Teams have always had their men covertly hanging around rivals' garages and test tracks, trying to spot any new technology that could make the difference between winning and losing. Although, of course, none will admit to it.

But even the biggest have done it, with Honda being accused of stationing a man with a long telephoto lens in a motorhome behind mirrored glass, shooting as many photos as he could of rival Suzuki's 500cc two-stroke GP machine back in the end of the 1980s.

They compared the shots of the bike to their own NSR, realised their engine placement was all wrong compared to the superior-handling RGV, and the next Honda was magically transformed with a new engine position.

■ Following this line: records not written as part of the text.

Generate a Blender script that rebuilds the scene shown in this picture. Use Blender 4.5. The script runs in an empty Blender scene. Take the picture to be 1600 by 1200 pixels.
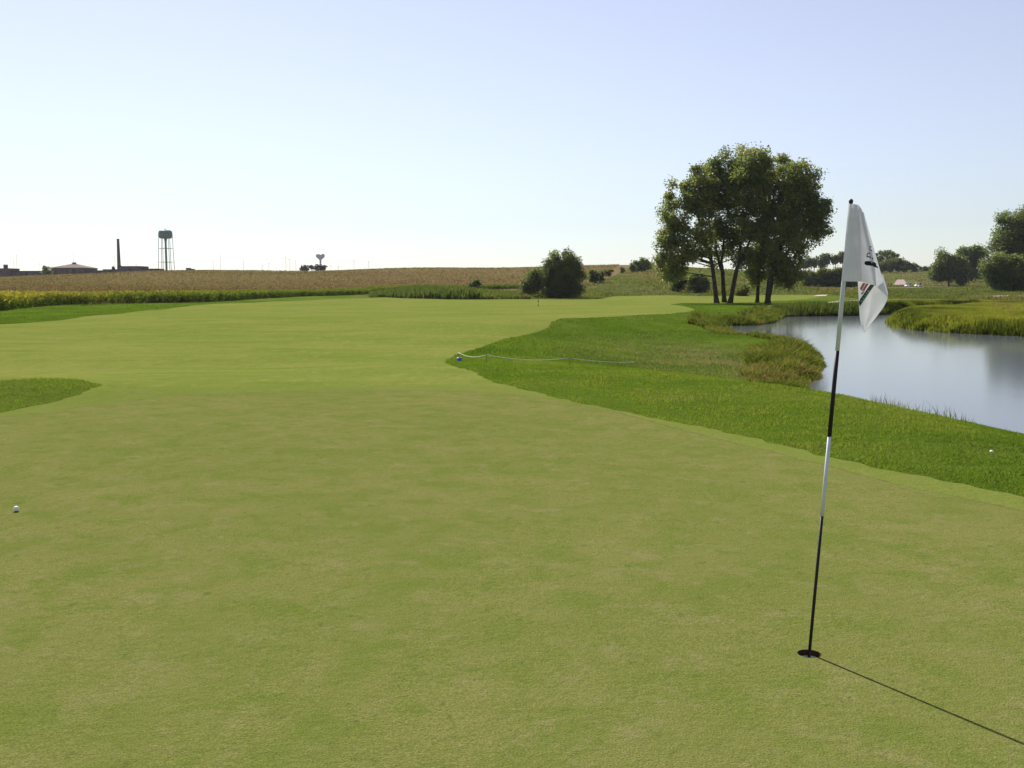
import bpy, math
import numpy as np
from math import radians, sin, cos, pi

# ------------------------------------------------------------------ camera, sky, sun
scene = bpy.context.scene
COL = scene.collection
F, CAMH, HOR = 1556.0, 1.7, 450.0
TH = math.atan((600 - HOR) / F)
cam_d = bpy.data.cameras.new("camera")
cam_d.sensor_width = 36.0
cam_d.lens = 36.0 * F / 1600.0
cam_d.clip_start = 0.05
cam_d.clip_end = 20000
cam = bpy.data.objects.new("camera", cam_d)
COL.objects.link(cam)
cam.location = (0, 0, CAMH)
cam.rotation_euler = (pi / 2 - TH, 0, 0)
scene.camera = cam

SUN_EL = radians(40)
SUN_AZ = radians(-25.6)          # measured from +Y towards +X: ahead and to the left
world = bpy.data.worlds.new("World")
scene.world = world
world.use_nodes = True
wn = world.node_tree
for n in list(wn.nodes):
    wn.nodes.remove(n)
sky = wn.nodes.new('ShaderNodeTexSky')
sky.sky_type = 'NISHITA'
sky.sun_disc = False
sky.sun_elevation = SUN_EL
sky.sun_rotation = SUN_AZ
sky.altitude = 200
sky.air_density = 1.3
sky.dust_density = 0.15
sky.ozone_density = 8.0
bg = wn.nodes.new('ShaderNodeBackground')
bg.inputs['Strength'].default_value = 0.066
wo = wn.nodes.new('ShaderNodeOutputWorld')
hs = wn.nodes.new('ShaderNodeHueSaturation')
hs.inputs['Hue'].default_value = 0.518
hs.inputs['Saturation'].default_value = 0.54
wn.links.new(sky.outputs[0], hs.inputs['Color'])
wb = wn.nodes.new('ShaderNodeMix')
wb.data_type = 'RGBA'
wb.blend_type = 'MULTIPLY'
wb.inputs[0].default_value = 1.0
wb.inputs[7].default_value = (1.0, 0.985, 0.985, 1)
wn.links.new(hs.outputs[0], wb.inputs[6])
wn.links.new(wb.outputs[2], bg.inputs[0])
wn.links.new(bg.outputs[0], wo.inputs[0])

sl = bpy.data.lights.new("sun", 'SUN')
sl.energy = 4.2
sl.angle = radians(0.5)
sl.color = (1.0, 0.95, 0.86)
sun = bpy.data.objects.new("sun", sl)
COL.objects.link(sun)
from mathutils import Vector
sdir = Vector((sin(SUN_AZ) * cos(SUN_EL), cos(SUN_AZ) * cos(SUN_EL), sin(SUN_EL)))
sun.rotation_euler = sdir.to_track_quat('Z', 'Y').to_euler()
sun.location = (-20, 30, 40)

scene.view_settings.view_transform = 'Standard'
scene.view_settings.look = 'None'
scene.view_settings.gamma = 1
scene.view_settings.exposure = 0.95
scene.cycles.use_denoising = True
scene.cycles.denoiser = 'OPENIMAGEDENOISE'
scene.cycles.denoising_input_passes = 'RGB_ALBEDO_NORMAL'
scene.cycles.max_bounces = 8
scene.cycles.diffuse_bounces = 6
scene.cycles.transparent_max_bounces = 6
scene.cycles.caustics_reflective = False
scene.cycles.caustics_refractive = False

# ------------------------------------------------------------------ helpers
CT, ST = cos(TH), sin(TH)


def P(px, py, Y):
    """world point at depth Y on the ray of photo pixel (px, py)"""
    u, v = px - 800.0, py - 600.0
    t = Y / (F * CT - v * ST)
    return np.array([u * t, Y, CAMH + (-F * ST - v * CT) * t])


def Pz(px, py, z):
    u, v = px - 800.0, py - 600.0
    t = (z - CAMH) / (-F * ST - v * CT)
    return np.array([u * t, (F * CT - v * ST) * t, z])


def tag(o, label=None, cat=None, group=None, kind=None):
    if label: o['label'] = label
    if cat: o['category'] = cat
    if group: o['group'] = group
    if kind: o['kind'] = kind
    return o


def empty(name, loc, label, cat, group=None, rz=0):
    o = bpy.data.objects.new(name, None)
    COL.objects.link(o)
    o.location = tuple(loc)
    o.rotation_euler = (0, 0, rz)
    o.empty_display_size = 0.2
    return tag(o, label, cat, group)


def copy_tree(o, parent=None):
    c = o.copy()
    COL.objects.link(c)
    if parent is not None:
        c.parent = parent
    for ch in list(o.children):
        copy_tree(ch, c)
    return c


def mesh_np(name, verts, faces, mat, parent=None, attrs=None, smooth=False, mats=None, midx=None):
    """verts (N,3); faces (M,k) array of equal-sided faces or a list of lists"""
    me = bpy.data.meshes.new(name)
    verts = np.asarray(verts, np.float32)
    if isinstance(faces, np.ndarray):
        k = faces.shape[1]
        me.vertices.add(len(verts))
        me.vertices.foreach_set('co', verts.ravel())
        me.loops.add(faces.size)
        me.loops.foreach_set('vertex_index', faces.astype(np.int32).ravel())
        me.polygons.add(len(faces))
        me.polygons.foreach_set('loop_start', np.arange(0, faces.size, k, dtype=np.int32))
        me.polygons.foreach_set('loop_total', np.full(len(faces), k, np.int32))
        me.update(calc_edges=True)
    else:
        me.from_pydata([tuple(map(float, v)) for v in verts], [], [list(map(int, f)) for f in faces])
    me.polygons.foreach_set('use_smooth', np.full(len(me.polygons), smooth, bool))
    for an, av in (attrs or {}).items():
        a = me.attributes.new(an, 'FLOAT', 'POINT')
        a.data.foreach_set('value', np.asarray(av, np.float32))
    for m in (mats or [mat]):
        me.materials.append(m)
    if midx is not None:
        me.polygons.foreach_set('material_index', np.asarray(midx, np.int32))
    me.update()
    o = bpy.data.objects.new(name, me)
    COL.objects.link(o)
    if parent is not None:
        o.parent = parent
    return o


class MB:
    """collects simple shapes into one mesh"""
    def __init__(self):
        self.v, self.f = [], []

    def add(self, vs, fs):
        b = len(self.v)
        self.v += [tuple(map(float, p)) for p in vs]
        self.f += [[b + i for i in f] for f in fs]

    def box(self, x0, x1, y0, y1, z0, z1):
        vs = [(x, y, z) for z in (z0, z1) for y in (y0, y1) for x in (x0, x1)]
        self.add(vs, [(0, 2, 3, 1), (4, 5, 7, 6), (0, 1, 5, 4), (2, 6, 7, 3), (0, 4, 6, 2), (1, 3, 7, 5)])

    def tube(self, pts, rads, n=8, cap=True):
        pts = [np.array(p, float) for p in pts]
        rings = []
        b = len(self.v)
        for i, p in enumerate(pts):
            d = pts[min(i + 1, len(pts) - 1)] - pts[max(i - 1, 0)]
            d = d / (np.linalg.norm(d) + 1e-9)
            a = np.cross(d, (0.0, 1.0, 0.13))
            if np.linalg.norm(a) < 1e-3: a = np.cross(d, (1.0, 0, 0))
            a /= np.linalg.norm(a)
            c = np.cross(d, a)
            for k in range(n):
                t = 2 * pi * k / n
                self.v.append(tuple(p + (a * cos(t) + c * sin(t)) * rads[i]))
        for i in range(len(pts) - 1):
            for k in range(n):
                k2 = (k + 1) % n
                self.f.append([b + i * n + k, b + i * n + k2, b + (i + 1) * n + k2, b + (i + 1) * n + k])
        if cap:
            self.f.append([b + k for k in range(n)][::-1])
            self.f.append([b + (len(pts) - 1) * n + k for k in range(n)])

    def lathe(self, prof, n=24, c=(0, 0, 0)):
        b = len(self.v)
        for r, z in prof:
            for k in range(n):
                t = 2 * pi * k / n
                self.v.append((c[0] + r * cos(t), c[1] + r * sin(t), c[2] + z))
        for i in range(len(prof) - 1):
            for k in range(n):
                k2 = (k + 1) % n
                self.f.append([b + i * n + k, b + i * n + k2, b + (i + 1) * n + k2, b + (i + 1) * n + k])

    def build(self, name, mat, parent=None, smooth=False, mats=None, midx=None):
        return mesh_np(name, np.array(self.v), self.f, mat, parent, smooth=smooth, mats=mats, midx=midx)


# ------------------------------------------------------------------ materials
class NT:
    def __init__(self, name):
        self.m = bpy.data.materials.new(name)
        self.m.use_nodes = True
        self.t = self.m.node_tree
        for n in list(self.t.nodes):
            self.t.nodes.remove(n)
        self.out = self.t.nodes.new('ShaderNodeOutputMaterial')
        self.coord = None

    def n(self, typ, **kw):
        nd = self.t.nodes.new(typ)
        for k, v in kw.items():
            setattr(nd, k, v)
        return nd

    def link(self, a, b):
        self.t.links.new(a, b)

    def pos(self, scale=(1, 1, 1), rotz=0.0):
        if self.coord is None:
            self.coord = self.n('ShaderNodeTexCoord')
        mp = self.n('ShaderNodeMapping')
        mp.inputs['Scale'].default_value = scale
        mp.inputs['Rotation'].default_value = (0, 0, rotz)
        self.link(self.coord.outputs['Object'], mp.inputs[0])
        return mp.outputs[0]

    def noise(self, scale, detail=4, rough=0.55, vec=None, dist=0.0):
        nd = self.n('ShaderNodeTexNoise')
        nd.inputs['Scale'].default_value = scale
        nd.inputs['Detail'].default_value = detail
        nd.inputs['Roughness'].default_value = rough
        nd.inputs['Distortion'].default_value = dist
        self.link(vec if vec is not None else self.pos(), nd.inputs['Vector'])
        return nd.outputs[0]

    def ramp(self, fac, lo, hi):
        nd = self.n('ShaderNodeMapRange')
        nd.interpolation_type = 'SMOOTHSTEP'
        self.link(fac, nd.inputs[0])
        nd.inputs[1].default_value = lo
        nd.inputs[2].default_value = hi
        return nd.outputs[0]

    def mix(self, fac, a, b, mode='MIX'):
        nd = self.n('ShaderNodeMix', data_type='RGBA', blend_type=mode)
        for s, v in ((nd.inputs[0], fac), (nd.inputs[6], a), (nd.inputs[7], b)):
            if isinstance(v, (int, float)):
                s.default_value = v
            elif isinstance(v, tuple):
                s.default_value = (v[0], v[1], v[2], 1)
            else:
                self.link(v, s)
        return nd.outputs[2]

    def math(self, op, a, b=0.0):
        nd = self.n('ShaderNodeMath', operation=op)
        for s, v in ((nd.inputs[0], a), (nd.inputs[1], b)):
            if isinstance(v, (int, float)): s.default_value = v
            else: self.link(v, s)
        return nd.outputs[0]

    def attr(self, name):
        nd = self.n('ShaderNodeAttribute')
        nd.attribute_name = name
        return nd.outputs['Fac']

    def cramp(self, fac, stops):
        nd = self.n('ShaderNodeValToRGB')
        cr = nd.color_ramp
        while len(cr.elements) < len(stops):
            cr.elements.new(0.5)
        for e, (p, c) in zip(cr.elements, stops):
            e.position = p
            e.color = (c[0], c[1], c[2], 1)
        self.link(fac, nd.inputs[0])
        return nd.outputs[0]

    def bump(self, h, strength, dist):
        nd = self.n('ShaderNodeBump')
        nd.inputs['Strength'].default_value = strength
        nd.inputs['Distance'].default_value = dist
        self.link(h, nd.inputs['Height'])
        return nd.outputs[0]

    def principled(self, col, rough=0.9, spec=0.2, normal=None, metallic=0.0):
        nd = self.n('ShaderNodeBsdfPrincipled')
        if isinstance(col, tuple): nd.inputs['Base Color'].default_value = (*col, 1)
        else: self.link(col, nd.inputs['Base Color'])
        nd.inputs['Roughness'].default_value = rough
        nd.inputs['Specular IOR Level'].default_value = spec
        nd.inputs['Metallic'].default_value = metallic
        if normal is not None: self.link(normal, nd.inputs['Normal'])
        self.link(nd.outputs[0], self.out.inputs[0])
        return nd


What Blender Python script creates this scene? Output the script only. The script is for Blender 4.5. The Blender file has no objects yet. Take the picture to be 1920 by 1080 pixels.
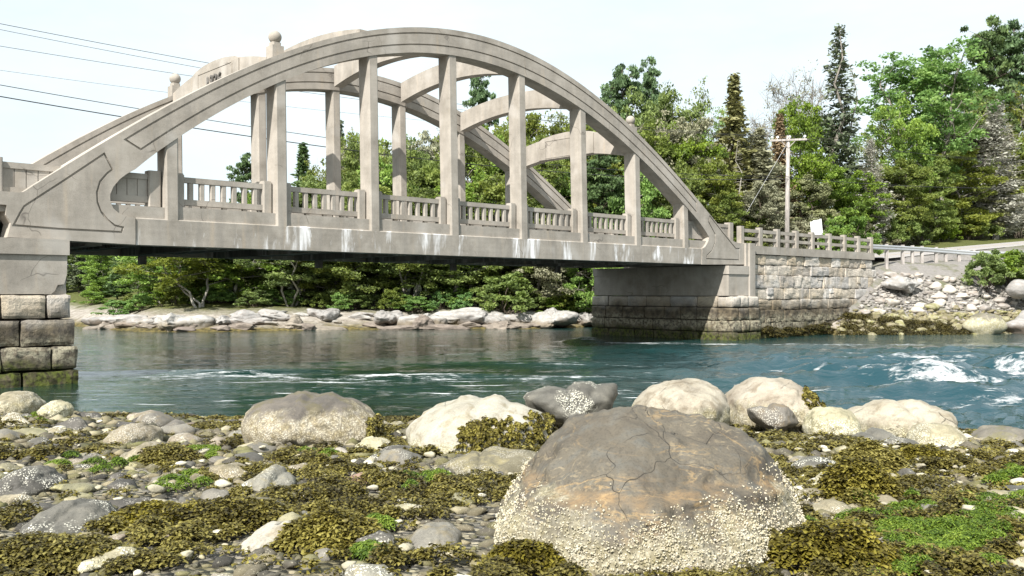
import bpy, bmesh, math, random
import numpy as np
from mathutils import Vector, Matrix

# ---------------------------------------------------------------- camera, world, sun, exposure
SC = bpy.context.scene
COL = SC.collection
CAM_Z = 2.42
cam_d = bpy.data.cameras.new('camera'); cam = bpy.data.objects.new('camera', cam_d); COL.objects.link(cam)
cam.location = (0, 0, CAM_Z); cam.rotation_euler = (math.radians(90), 0, 0)
cam_d.sensor_width = 36.0; cam_d.lens = 36.0 * 1716 / 1920; cam_d.shift_y = 7 / 1920
cam_d.clip_start = 0.1; cam_d.clip_end = 6000
SC.camera = cam
SUN_TO = Vector((-0.439, -0.924, 1.0)).normalized()          # towards the sun: behind the camera, to its left
sun_el = math.asin(SUN_TO.z); sun_az = math.atan2(SUN_TO.x, SUN_TO.y)
W = bpy.data.worlds.new('World'); SC.world = W; W.use_nodes = True
wn = W.node_tree; wn.nodes.clear()
sky = wn.nodes.new('ShaderNodeTexSky'); sky.sky_type = 'NISHITA'; sky.sun_disc = False
sky.sun_elevation = sun_el; sky.sun_rotation = sun_az; sky.air_density = 1.0; sky.dust_density = 1.6; sky.ozone_density = 1.0
veil = wn.nodes.new('ShaderNodeTexNoise'); veil.inputs['Scale'].default_value = 1.6; veil.inputs['Detail'].default_value = 7
veil.inputs['Roughness'].default_value = .6
wtc = wn.nodes.new('ShaderNodeTexCoord'); wmap = wn.nodes.new('ShaderNodeMapping'); wmap.inputs['Scale'].default_value = (1, 1, 3.2)
wr = wn.nodes.new('ShaderNodeValToRGB'); wr.color_ramp.elements[0].position = .30; wr.color_ramp.elements[1].position = .72
wr.color_ramp.elements[0].color = (.62, .62, .62, 1); wr.color_ramp.elements[1].color = (.95, .95, .95, 1)
wmix = wn.nodes.new('ShaderNodeMixRGB'); wmix.inputs[2].default_value = (8.3, 9.3, 9.6, 1)
wbg = wn.nodes.new('ShaderNodeBackground'); wbg.inputs['Strength'].default_value = 0.066
wo = wn.nodes.new('ShaderNodeOutputWorld')
L_ = wn.links.new
L_(wtc.outputs['Generated'], wmap.inputs[0]); L_(wmap.outputs[0], veil.inputs['Vector']); L_(veil.outputs[0], wr.inputs[0])
L_(wr.outputs[0], wmix.inputs[0]); L_(sky.outputs[0], wmix.inputs[1]); L_(wmix.outputs[0], wbg.inputs[0]); L_(wbg.outputs[0], wo.inputs[0])
sun_d = bpy.data.lights.new('sun', 'SUN'); sun_d.energy = 4.6; sun_d.angle = math.radians(.53); sun_d.color = (1.0, .955, .89)
sun = bpy.data.objects.new('sun', sun_d); COL.objects.link(sun); sun.location = (-20, -40, 60)
sun.rotation_euler = (-SUN_TO).to_track_quat('-Z', 'Y').to_euler()
SC.view_settings.view_transform = 'Standard'; SC.view_settings.look = 'None'
SC.view_settings.exposure = 1.0; SC.view_settings.gamma = 1.0
SC.cycles.max_bounces = 7; SC.cycles.diffuse_bounces = 3; SC.cycles.glossy_bounces = 3; SC.cycles.transmission_bounces = 3
SC.cycles.sample_clamp_indirect = 6.0

# ---------------------------------------------------------------- helpers
rng = np.random.default_rng(7); random.seed(7)
F = 1716.0; HX, HY = 960.0, 547.0
def at(px, py, Y): return ((px - HX) / F * Y, Y, CAM_Z + (HY - py) / F * Y)
# bridge frame: local x = along the deck (s), local y = across it, away from the camera (t)
BO = (-2.029, 33.8); BU = (0.7337, 0.6795); BV = (-0.6795, 0.7337); BROT = math.atan2(BU[1], BU[0])
def sz(px, py, t=0.0):
    k = (px - HX) / F
    s = (k * (BO[1] + BV[1] * t) - BO[0] - BV[0] * t) / (BU[0] - BU[1] * k)
    Y = BO[1] + BU[1] * s + BV[1] * t
    return s, CAM_Z + (HY - py) / F * Y
def to_st(X, Y):
    return (X - BO[0]) * BU[0] + (Y - BO[1]) * BU[1], (X - BO[0]) * BV[0] + (Y - BO[1]) * BV[1]
def from_st(s, t): return BO[0] + BU[0] * s + BV[0] * t, BO[1] + BU[1] * s + BV[1] * t

def _h(i, j, k, seed):
    n = (i * 374761393 + j * 668265263 + k * 1440662683 + seed * 974711) & 0x7fffffff
    n = ((n ^ (n >> 13)) * 1274126177) & 0x7fffffff
    return ((n ^ (n >> 16)) & 0xffff) / 65535.0
def vnoise(P, seed=0):
    P = np.asarray(P, float); I = np.floor(P).astype(np.int64); f = P - I; f = f * f * f * (f * (f * 6 - 15) + 10)
    r = 0
    for a in (0, 1):
        for b in (0, 1):
            for c in (0, 1):
                w = (f[:, 0] if a else 1 - f[:, 0]) * (f[:, 1] if b else 1 - f[:, 1]) * (f[:, 2] if c else 1 - f[:, 2])
                r = r + w * _h(I[:, 0] + a, I[:, 1] + b, I[:, 2] + c, seed)
    return r * 2 - 1
def fbm(P, o=4, seed=0, gain=.5):
    P = np.asarray(P, float); r = 0; a = 1.0; t = 0
    for i in range(o):
        r = r + a * vnoise(P * (2.03 ** i) + i * 17.3, seed + i); t += a; a *= gain
    return r / t
def fb2(X, Y, o=4, seed=0, gain=.5):
    X = np.asarray(X, float); sh = X.shape
    return fbm(np.stack([X.ravel(), np.asarray(Y, float).ravel(), np.full(X.size, .37)], 1), o, seed, gain).reshape(sh)
def sstep(a, b, x):
    t = np.clip((np.asarray(x, float) - a) / (b - a), 0, 1); return t * t * (3 - 2 * t)

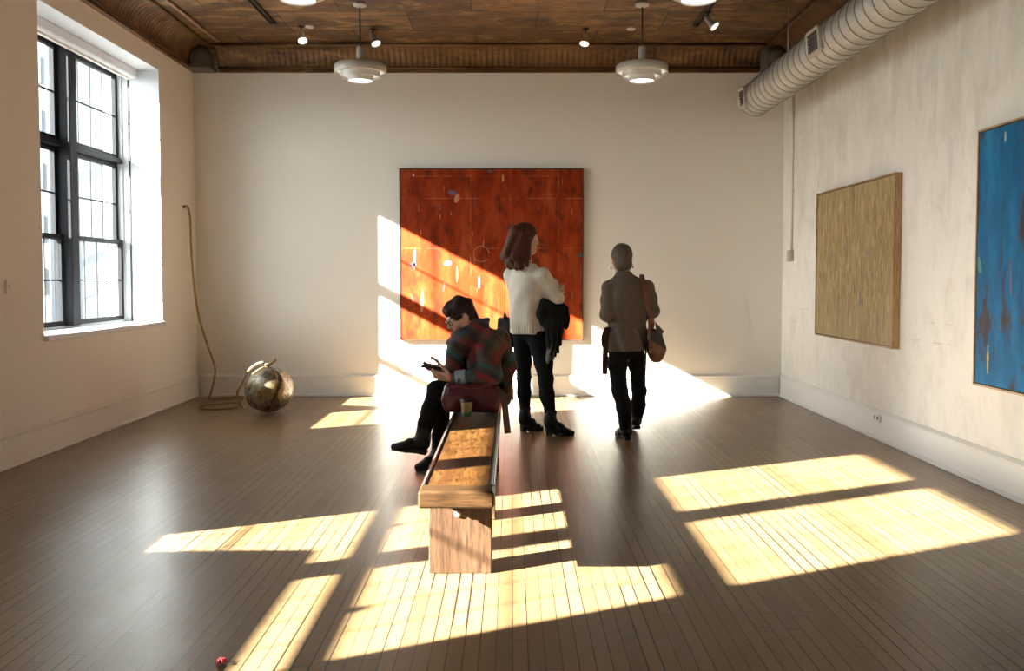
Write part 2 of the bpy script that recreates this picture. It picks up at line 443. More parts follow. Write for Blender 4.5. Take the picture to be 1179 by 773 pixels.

Perhaps the greatest ever story in racing involves East German Ernst Degner, an engineer and racer for the MZ team which was the envy of the world thanks to its innovate two-stroke engineering pioneered by genius Walter Kaaden.

After the Berlin Wall went up in 1961, Degner wanted to defect to the West, and arranged his escape on the weekend he was racing in the Swedish Grand Prix at Kristianstad. It was the race where he should have secured the 125 world title for himself and for MZ, but his engine failed early in the race. Some say he wrecked it on purpose so East German marquee MZ wouldn't win.

After the race, Degner stole a cache of MZ engine parts and was secretly driven to Denmark where he caught the ferry to West Germany. He soon was reunited with his family who had been smuggled out of East Germany, and ended up working for Suzuki's race department in Japan.

They used the knowledge he had gained at MZ to design new 50cc and 125cc racers. And the following year, Degner won Suzuki's first world championship in the 50cc class.

He never won another world title but did win four more GPs, and a corner at Suzuka is named after him - a corner where he was lucky to escape with his life after a fireball crash in the 1963 250 GP. But the story doesn't end there, as he retired to Europe and died in Tenerife under mysterious circumstances.

Degner had become dependent on drugs after his crash in Japan, and he died due to an overdose. Some say Degner committed suicide, but it's still rumoured he was murdered by the former East German secret police.

It's not just road racing and teams that have got up to dirty deeds, but countries too. In the 1974 world 250 motocross championship, Russia did all it could to avoid Czechosolvakian Jaroslav Falta from beating the USSR's hero, tank commander-turned racer Guennady Moisseev.

The championship came down to a last-round battle between Moisseev and Falta, and the Russians hired in a couple of hard man racers whose sole aim was to wipe out Falta.

First Moiseev himself knocked off his rival, who remounted. Then the Russian retired with a bike problem. His fellow countrymen, Victor Popenko and Eugeny Rybaltchenko, waited for race leader Falta and Rybaltchenko rode into him, knocking him down. But Falta remounted in third place as race officials pulled the two Russian riders out of the race.

Falta recaptured the lead and won, clinching the world championship. But two hours later, jury officials penalised him one minute for jumping the start which handed the world championship to Moisseev. Many say the officials were threatened by the KGB who had escorted the Soviet team.

Going even further back in time, the International Six Days Trial was a long-distance reliability trial and the 21st running of the event was hijacked by Germany and their increasing power as a Nazi state in 1939.

They used underhand political tactics to get the event moved from the UK to Austria, which it had annexed, and even had some of the rules changed. In a bid to repeat the success of the 1936 Olympics, Hitler had thrown his weight behind the German team and wanted to win at any cost. The swastika was plastered everywhere and all riders were ordered to salute officials with "Heil Hitler".

The event lasted the full six days but saw a large number of riders retire on the fourth and fifth day due to Germany invading Poland which sparked off the Second World War.

British and French riders were evacuated, with British military riders escorted to Switzerland then having to travel across hostile territory to get back to England. With almost all the foreign teams gone, Germany was declared the winner - just the propaganda the Nazi war machine wanted.

The results stood until after the war, when the sport's governing body, the FIM, annulled the event.